Tuesday 25 July 2017

Libyan plane shot down by French

French fighter jets have shot down a Libyan plane (AP)
French fighter jets have shot down a Libyan plane (AP)
French military ground crew at Solenzara 126 Air Base, Corsica, prepare a Mirage 2000 jet fighter for a mission to Libya (AP)
Libyans react as they join a rally in support of the allied air campaign against the forces of Colonel Gaddafi in Benghazi (AP)

French fighter jets have shot down a Libyan plane, a US official has confirmed.

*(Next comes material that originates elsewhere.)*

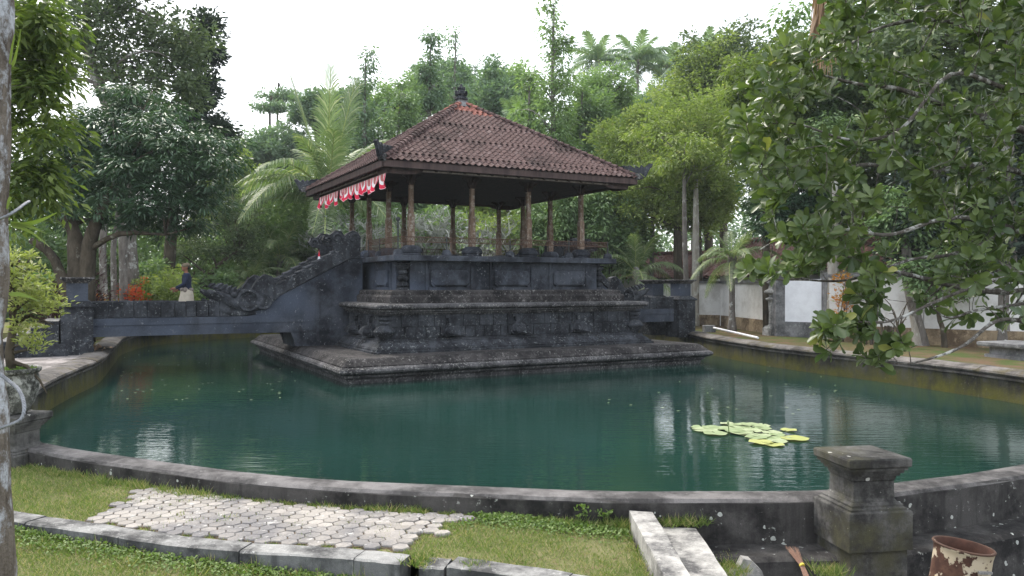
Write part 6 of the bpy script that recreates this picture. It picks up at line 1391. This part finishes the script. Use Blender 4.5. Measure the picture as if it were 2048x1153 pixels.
tufts('plank_side_grass', C_, 26, .16, .03, .005)
# clover-like weeds
def weeds(name, x, y, z, s_):
    n = len(x); d = rdir(rg, n); d[:, 2] = np.abs(d[:, 2]) * .5 + .1; nr = rdir(rg, n) * .4; nr[:, 2] += 1; o = leaf_mesh(name, np.stack([x, y, z], 1), d, nr, s_ * rg.uniform(.6, 1.2, n), .8, M['weed'], None, 'ob', None, .1, .1); o['kind'] = 'stuff'
n = 5200; x = rg.uniform(-4.1, .7, n); y = curb_y(x) - .22 - np.abs(rg.normal(0, .14, n)); weeds('kerb_foot_weeds', x, y, low_z(x, y) + rg.random(n) * .05, .024)
n = 3600; x = rg.uniform(-.5, .92, n); y = np.array([wall_y(q) for q in x]) - .04 - np.abs(rg.normal(0, .16, n)); pdm = pave_dist(x, y) > .1; x, y = x[pdm], y[pdm]; weeds('lawn_weeds', x, y, lawn_z(x, y) + rg.random(len(x)) * .03, .026)
for i, (x, z, lab) in enumerate(((.74, .53, 'small bright weed with broad leaves against the wall left of the planks'), (.6, .47, 'smaller broad-leaved weed at the wall foot'))):
    r = empty('weed_plant', (x, float(wall_y(x)) - .06, .42), label=lab, cat='weed'); cl = rg.normal(0, 1, (9, 3)) * np.array([.035, .02, .03]) + np.array([0, 0, .08]); b = MB(); b.tube([(0, 0, 0), (0, 0, .1)], .004, 4); b.build('stem', M['weed'], r); crown('leaves', rg, cl, 4, .015, .038, .6, M['weed'], r, 'up', 1, 'ob')

# ------------------------------------------------------------------ haze
hz = MB().box(-400, 400, -400, 400, -2.6, 31).build('haze', None, kind='stuff'); hm_ = bpy.data.materials.new('haze'); hm_.use_nodes = True; hm_.node_tree.nodes.clear()
vo = hm_.node_tree.nodes.new('ShaderNodeVolumePrincipled'); vo.inputs['Color'].default_value = (.86, .93, 1.0, 1); vo.inputs['Density'].default_value = .0005
oo = hm_.node_tree.nodes.new('ShaderNodeOutputMaterial'); hm_.node_tree.links.new(vo.outputs[0], oo.inputs['Volume']); hz.data.materials.append(hm_)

Although the information has not been publicly announced by the French government, an official in Washington said the jet reported destroying a Libyan plane believed to be a military trainer aircraft.

The French Rafael fighter, helping to enforce a no-fly zone over Libya, destroyed what was identified as a Libyan G-2/Galeb near the coastal city of Misrata.

The US official said the Libyan plane may have been landing at the time of the attack, but details are still being confirmed.

French jets attacked an air base and other coalition bombers struck artillery, arms depots and parked helicopters overnight as Nato ships patrolled the coast to block the flow of arms and mercenaries.

Libyan state television showed blackened and mangled bodies that it said were victims of air strikes in Tripoli, but rebels have accused Gaddafi's forces of taking bodies from the morgue and pretending they are civilian casualties.

The international military operation against Libyan leader Muammar Gaddafi's forces may last days or weeks - but not months, said French Foreign Minister Alain Juppe.

But the rebels who largely control Libya's east remain out-gunned and disorganised, and instead of handing out weapons to would-be fighters at a checkpoint they are now handing out trainers.

The French strikes overnight hit a base about 155 miles south of the Libyan coastline, French military spokesman Thierry Burkhard told reporters in Paris.

In Tripoli, Libyan deputy foreign minister Khaled Kaim said that the "military compound at Juffra" was among the targets hit before dawn. Juffra is one of at least two air bases deep in Libya's interior, on main routes that lead from neighbouring countries in the Sahara region that have been suppliers of arms and fighters for the Gaddafi regime.